Rule 76 was being overlooked by personal injury lawyers arguably for two principal reasons: First, notwithstanding the adverse cost consequences built into Rule 76, Plaintiff's counsel realize that personal injury claims tend to settle. Therefore, claimants tend to eschew the cost risks associated with over claiming, on the basis that the possibility to suffer the cost consequences likely would not materialize. Second, personal injury claimants often file their claims before the damages resulting from their injuries have fully crystallized. Thus, the common practice has been to automatically claim beyond $100,000 out of an abundance of caution and in order to avoid limiting the amount of damages that could be recovered.

Game-changer! Amendments to the Courts of Justice Act mean New Year, New Rule 76

In response to the perceived shortcomings of Rule 76, amendments were proposed to improve the effectiveness of Rule 76 and to encourage its use. The changes to Rule 76 were accepted and are now in effect as of January 1, 2020. The goal of the new Rule 76 is simple: make Simplified Procedure more timely and cost-effective and encourage more litigants to use it. Noteworthy changes to Rule 76 include:

i) An increase of the maximum claim from $100,000 to $200,000;

ii) A maximum of three experts that parties can rely upon at trial;

iii) A cost awards cap of $50,000, and disbursements cap of $25,000 (excluding H.S.T)

iv) A strict limit of 5 days for a Rule 76 trial;

v) Examination-in-chief is conducted by way of affidavit evidence; and

vi) The elimination of the right to a jury trial (Except in claims involving slander, libel, malicious arrest, malicious prosecution, and false imprisonment. These actions must continue as ordinary actions.)[2]

Onward and Upward? Not so Fast

The rationale underlying the $100,000 to $200,000 increase is that it will be sufficient to capture many of the claims, including personal injury claims, that were previously not brought under Simplified Procedure. However, this reasoning assumes that Plaintiffs are suddenly capable of accurately forecasting the quantum of their damages, or will now be willing to limit their claims to $200,000.

While the higher monetary limit may capture straightforward personal injury claims, such as slip and fall actions where the Plaintiff does not advance an economic loss claim, the inherent complexity that characterizes personal injury claims has not abruptly dissipated. Ultimately, the monetary increase and potential benefits resulting from utilizing Rule 76 may still be insufficient to effect the change necessary to incite claimants to limit their claims to $200,000 from the outset. Accordingly, it stands to reason that the changes to Rule 76 may not fundamentally impact the litigation of most personal injury claims.
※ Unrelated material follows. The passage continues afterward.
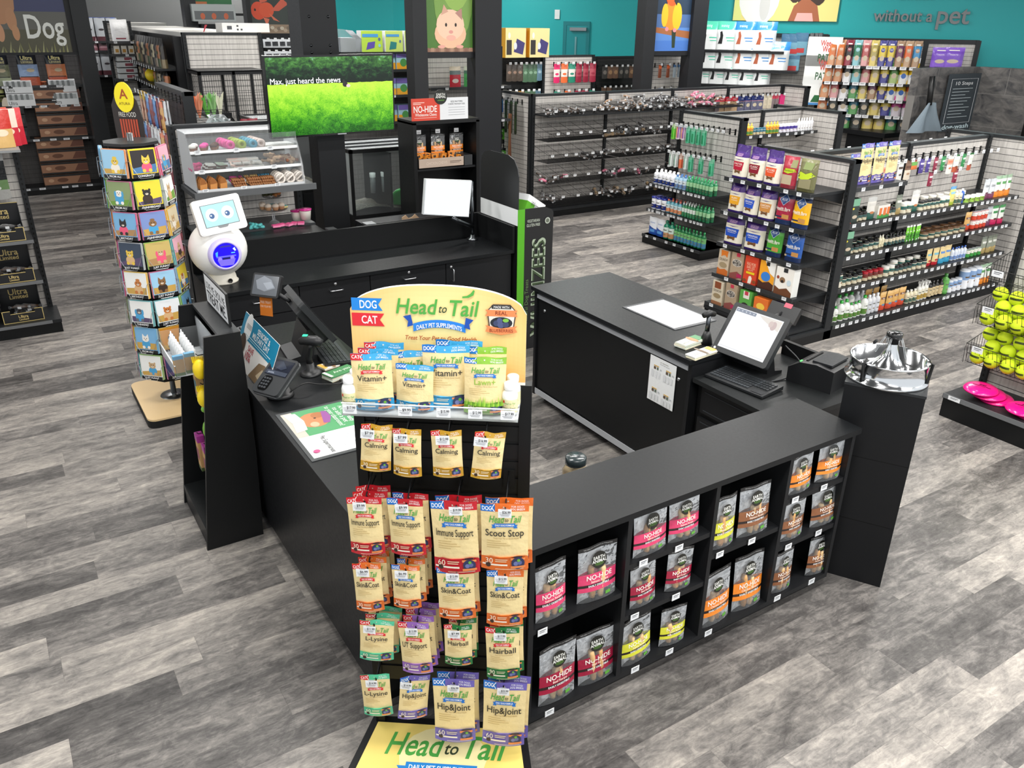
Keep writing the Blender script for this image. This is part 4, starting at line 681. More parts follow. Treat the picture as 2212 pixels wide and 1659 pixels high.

The most contentious of the proposed changes to Rule 76 is the elimination of the jury trial, as the concept of the jury trial is fundamental to our notion of justice. While defendants typically tend to prefer jury trials in personal injury actions, plaintiffs do not. That said, given that the new threshold of $200,000 is still low in light of the large monetary claims typically brought by personal injury litigants, it is unlikely that we will see a substantial increase in personal injury actions being commenced under Rule 76.
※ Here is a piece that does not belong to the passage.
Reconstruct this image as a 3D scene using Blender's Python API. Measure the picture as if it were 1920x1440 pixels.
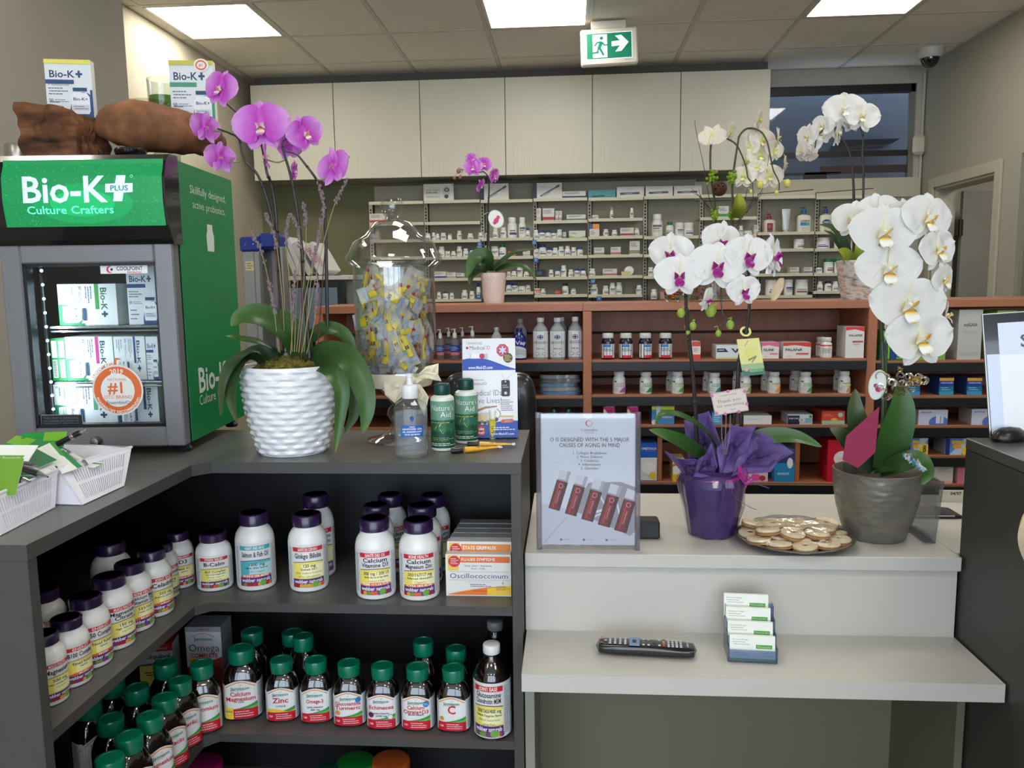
import bpy, math, random
from mathutils import Vector, Matrix, Euler
from mathutils.geometry import tessellate_polygon
R = math.radians
rnd = random.Random(7)
for o in list(bpy.data.objects): bpy.data.objects.remove(o)
SC = bpy.context.scene
COL = SC.collection

# ---------------------------------------------------------------- camera
F, YAW, PITCH, ROLL, EYE = 1500.0, R(4.1), R(7.2), R(.76), 1.5
_cy, _sy, _cp, _sp = math.cos(YAW), math.sin(YAW), math.cos(PITCH), math.sin(PITCH)
CW = Vector((-_sy*_cp, _cy*_cp, -_sp)); _r0 = Vector((_cy, _sy, 0)); _d0 = CW.cross(_r0)
CR = _r0*math.cos(ROLL) + _d0*math.sin(ROLL); CD = -_r0*math.sin(ROLL) + _d0*math.cos(ROLL)
CC = Vector((0, 0, EYE))
cam = bpy.data.cameras.new('camera'); camo = bpy.data.objects.new('camera', cam); COL.objects.link(camo)
cam.sensor_fit = 'HORIZONTAL'; cam.sensor_width = 36; cam.lens = F*36/1920; cam.clip_start = .05
camo.matrix_world = Matrix(((CR.x, -CD.x, -CW.x, 0), (CR.y, -CD.y, -CW.y, 0), (CR.z, -CD.z, -CW.z, EYE), (0, 0, 0, 1)))
SC.camera = camo
def _ray(x, y): return CW + CR*((x-960)/F) + CD*((y-720)/F)
def UY(x, y, Y): v = _ray(x, y); return CC + v*(Y/v.y)          # the point at depth Y seen at x, y
def UZ(x, y, z): v = _ray(x, y); return CC + v*((z-EYE)/v.z)    # the point at height z
def UX(x, y, X): v = _ray(x, y); return CC + v*(X/v.x)
def PX(p): q = Vector(p)-CC; k = q.dot(CW); return 960+F*q.dot(CR)/k, 720+F*q.dot(CD)/k

# ---------------------------------------------------------------- world, exposure, lights
w = bpy.data.worlds.new('daylight'); SC.world = w; w.use_nodes = True
bg = w.node_tree.nodes['Background']; bg.inputs[0].default_value = (.72, .84, 1, 1); bg.inputs[1].default_value = 5.8
SC.view_settings.view_transform = 'Standard'; SC.view_settings.look = 'None'
SC.view_settings.exposure = 0.0; SC.view_settings.gamma = 1; SC.view_settings.use_curve_mapping = False
SC.cycles.max_bounces = 10; SC.cycles.transparent_max_bounces = 24; SC.cycles.transmission_bounces = 8
SC.cycles.sample_clamp_indirect = 4; SC.cycles.caustics_reflective = False; SC.cycles.caustics_refractive = False
PANEL_LIGHT = 15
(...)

The New Rule 76 and Subrogated Claims

The recent changes to Rule 76 may have a more significant impact on subrogated actions commenced by insurers, given that the quantum of damages in subrogated actions are usually finite and have crystallized by the time a Statement of Claim is issued. In the past, in an effort to expedite the action and keep legal fees at a minimum, it was not uncommon for insurers to forgo recovery of amounts over $100,000, in order to commence and/or maintain an action within the Simplified Procedure. The monetary increase to $200,000 will allow insurers to claim higher damages, while still reaping the benefits of Rule 76.

A look to the future

While the new Simplified Procedure surely constitutes a step in the right direction, the 2020 changes to the Rule are fresh. Only time will tell whether litigants and their lawyers are persuaded to utilize Simplified Procedure more frequently to expedite the litigation process and limit legal fees, or if insurers will simply continue to receive claims commenced under the Ordinary Procedure at the same rate as before the changes were enacted.